A proposal to change how the city of Kent spends its property tax revenue could help keep the general fund balance from rapidly shrinking over the next few years.

With an inflation rate of 8.5% in April, City Finance Director Paula Painter suggested to the City Council during a 2023-2024 budget workshop May 17 that it use more sales tax and utility tax revenue to pay for general fund operating costs and spend half of property tax revenue on the capital resources fund rather than all on the general fund. The capital resources fund helps pay for projects such as streets, parks, facilities, vehicle fleets and information technology.

“If we leave everything status quo with revenue and growth and expenditures, we anticipate running down the fund balance,” Painter said.

Painter predicted a fund balance of $41.3 million in 2023 could drop to as low as $17.9 million by 2026 if no changes are made. The council maintains a large fund balance account to guard against unanticipated events that would adversely affect the city’s financial condition.

“We hit something that we were not expecting and that is high inflation,” Painter said.

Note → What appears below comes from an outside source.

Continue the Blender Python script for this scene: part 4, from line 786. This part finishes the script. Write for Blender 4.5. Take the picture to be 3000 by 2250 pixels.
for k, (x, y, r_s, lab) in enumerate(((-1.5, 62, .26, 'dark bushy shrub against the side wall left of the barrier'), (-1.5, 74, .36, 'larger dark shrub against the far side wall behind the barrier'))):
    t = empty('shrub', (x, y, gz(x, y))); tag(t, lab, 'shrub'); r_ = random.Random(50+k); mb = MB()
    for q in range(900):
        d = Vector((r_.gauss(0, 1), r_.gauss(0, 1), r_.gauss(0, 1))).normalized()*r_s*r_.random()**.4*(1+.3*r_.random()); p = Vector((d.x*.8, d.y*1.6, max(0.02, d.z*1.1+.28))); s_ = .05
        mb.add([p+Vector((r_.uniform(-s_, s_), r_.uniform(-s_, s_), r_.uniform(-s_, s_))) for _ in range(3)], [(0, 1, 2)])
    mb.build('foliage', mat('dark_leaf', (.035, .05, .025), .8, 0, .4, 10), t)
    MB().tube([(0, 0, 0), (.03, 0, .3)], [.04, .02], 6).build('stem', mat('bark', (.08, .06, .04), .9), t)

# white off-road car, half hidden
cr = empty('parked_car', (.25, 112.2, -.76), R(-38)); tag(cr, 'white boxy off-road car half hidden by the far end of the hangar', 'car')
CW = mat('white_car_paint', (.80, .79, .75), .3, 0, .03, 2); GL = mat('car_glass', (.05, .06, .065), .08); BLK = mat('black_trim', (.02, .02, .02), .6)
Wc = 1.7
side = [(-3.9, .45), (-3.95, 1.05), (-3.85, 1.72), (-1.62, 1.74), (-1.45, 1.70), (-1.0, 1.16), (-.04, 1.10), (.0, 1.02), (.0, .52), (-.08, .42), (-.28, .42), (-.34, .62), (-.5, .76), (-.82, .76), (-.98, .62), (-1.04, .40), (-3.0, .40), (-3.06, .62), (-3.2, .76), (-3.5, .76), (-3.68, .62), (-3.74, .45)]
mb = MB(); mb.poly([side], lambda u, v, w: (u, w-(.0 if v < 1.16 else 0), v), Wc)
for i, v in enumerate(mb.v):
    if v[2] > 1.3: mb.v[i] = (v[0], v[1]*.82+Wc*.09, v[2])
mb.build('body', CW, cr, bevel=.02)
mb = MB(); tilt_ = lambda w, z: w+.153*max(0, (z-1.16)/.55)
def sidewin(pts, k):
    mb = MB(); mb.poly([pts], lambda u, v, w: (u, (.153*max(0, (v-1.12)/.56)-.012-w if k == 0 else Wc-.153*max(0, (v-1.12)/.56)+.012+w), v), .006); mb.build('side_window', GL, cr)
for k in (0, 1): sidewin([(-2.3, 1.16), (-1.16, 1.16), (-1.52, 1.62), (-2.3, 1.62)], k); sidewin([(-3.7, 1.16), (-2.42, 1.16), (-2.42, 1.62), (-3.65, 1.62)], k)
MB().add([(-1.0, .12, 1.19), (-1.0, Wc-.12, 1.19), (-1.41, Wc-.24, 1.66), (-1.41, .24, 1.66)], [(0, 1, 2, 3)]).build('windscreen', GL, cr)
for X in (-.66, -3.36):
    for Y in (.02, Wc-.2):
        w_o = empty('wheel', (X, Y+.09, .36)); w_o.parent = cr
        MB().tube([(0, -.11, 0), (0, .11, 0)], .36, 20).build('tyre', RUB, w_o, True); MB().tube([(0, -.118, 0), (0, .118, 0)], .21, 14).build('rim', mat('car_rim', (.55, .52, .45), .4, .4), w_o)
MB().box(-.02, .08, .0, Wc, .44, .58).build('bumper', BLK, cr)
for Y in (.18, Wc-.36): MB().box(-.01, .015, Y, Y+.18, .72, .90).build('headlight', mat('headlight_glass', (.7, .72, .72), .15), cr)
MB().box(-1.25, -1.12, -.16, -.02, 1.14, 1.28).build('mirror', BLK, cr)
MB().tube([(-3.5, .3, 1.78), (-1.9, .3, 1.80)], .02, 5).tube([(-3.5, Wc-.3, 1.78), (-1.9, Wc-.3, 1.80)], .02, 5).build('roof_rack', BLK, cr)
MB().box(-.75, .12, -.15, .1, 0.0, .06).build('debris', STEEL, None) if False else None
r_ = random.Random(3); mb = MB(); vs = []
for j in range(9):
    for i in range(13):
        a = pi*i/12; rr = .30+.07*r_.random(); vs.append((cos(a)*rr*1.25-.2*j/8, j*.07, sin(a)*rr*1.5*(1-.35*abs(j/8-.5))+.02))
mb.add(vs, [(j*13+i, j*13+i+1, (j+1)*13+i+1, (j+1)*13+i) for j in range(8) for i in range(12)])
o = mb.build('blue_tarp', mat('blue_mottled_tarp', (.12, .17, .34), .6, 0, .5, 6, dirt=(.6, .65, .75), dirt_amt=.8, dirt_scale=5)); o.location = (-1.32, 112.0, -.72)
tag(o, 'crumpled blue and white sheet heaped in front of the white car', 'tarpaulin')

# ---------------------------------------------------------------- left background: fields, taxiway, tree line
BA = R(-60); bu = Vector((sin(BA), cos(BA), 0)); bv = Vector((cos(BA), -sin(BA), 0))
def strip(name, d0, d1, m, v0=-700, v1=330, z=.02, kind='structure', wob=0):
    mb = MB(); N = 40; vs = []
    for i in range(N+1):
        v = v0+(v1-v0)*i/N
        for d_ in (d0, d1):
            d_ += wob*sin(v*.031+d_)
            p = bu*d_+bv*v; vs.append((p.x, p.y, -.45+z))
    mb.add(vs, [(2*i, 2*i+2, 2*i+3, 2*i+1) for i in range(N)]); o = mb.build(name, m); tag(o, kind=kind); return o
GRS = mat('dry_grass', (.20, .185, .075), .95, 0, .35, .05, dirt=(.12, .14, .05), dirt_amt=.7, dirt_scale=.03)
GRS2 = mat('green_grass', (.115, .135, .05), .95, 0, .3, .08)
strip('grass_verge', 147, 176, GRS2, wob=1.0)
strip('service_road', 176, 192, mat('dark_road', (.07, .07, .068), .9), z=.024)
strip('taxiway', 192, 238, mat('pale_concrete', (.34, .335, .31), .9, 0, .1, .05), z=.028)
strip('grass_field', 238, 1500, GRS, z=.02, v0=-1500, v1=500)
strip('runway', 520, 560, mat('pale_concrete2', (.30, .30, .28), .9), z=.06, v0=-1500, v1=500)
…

Under the current plan, 100% of property tax revenue goes to the general fund. With the proposed change, 52.5% would go to the capital resources fund and 47.5% to the general fund.

With property tax increases capped at 1% each year, Painter said that causes a structural imbalance between revenue and expenses, which will increase even more due to salaries and contracts tied to the inflation rate. Property taxes bring in 25% of the general fund revenue.

“Operating expenses grow at the rate of inflation and with a capped property tax, we are always going to have a problem,” Painter said. “It’s important to shift our reliance on property taxes.”

To make up for the lost property tax revenue in the general fund, 100% of sales tax revenue would go to the general fund rather than the 80/20 split that sends the smaller amount of money to the capital resources fund. Utility tax revenue would go to a 90/10 split rather than the current 59/31 split.

Painter said sales and utility tax revenue can increase at higher rates than property taxes and help keep up with inflation.

“It does slow down the impact on the general fund fund balance and absorbs ongoing costs without reductions,” Painter said. “And it gives us time to address the structural imbalance.”

The change would keep the fund balance over $40 million for the next few years and as high as $36.6 million in 2026, Painter said.

The city’s business and occupation tax would continue to go 100% to the capital resources fund as would the real estate excise tax the city collects when someone sells property.

With the change, the capital resources fund would take a hit.

Under the current plan, the fund would have an estimated $15.5 million in 2023 and drop to about $10.6 million by 2026. With the proposed change, the fund would be at $13.1 million in 2023 and drop to about $5.6 million by 2026.

“You have given us a lot to think about,” Councilmember Zandria Michaud said.

The council would need to approve ordinances for the changes.

“Thanks for the first look,” Councilmember Marli Larimer said. “I like what we have before us. I think it makes sense.”

Council President Bill Boyce was unable to attend the workshop. But Painter said she talked to Boyce about the proposal and he said he supported it.

Painter said when Mayor Dana Ralph proposes her 2023-2024 budget to the council Sept. 20, including the plan with the changes in where revenue goes, it will be a status quo budget with no new staff hires or initiatives, no new taxes and no unplanned tax increases.

The mayor plans to do a budget roadshow (dates to be determined) for feedback from residents prior to forming her proposal in September. The council will have workshops in September and October prior to voting Nov. 15 on the 2023-2024 budget.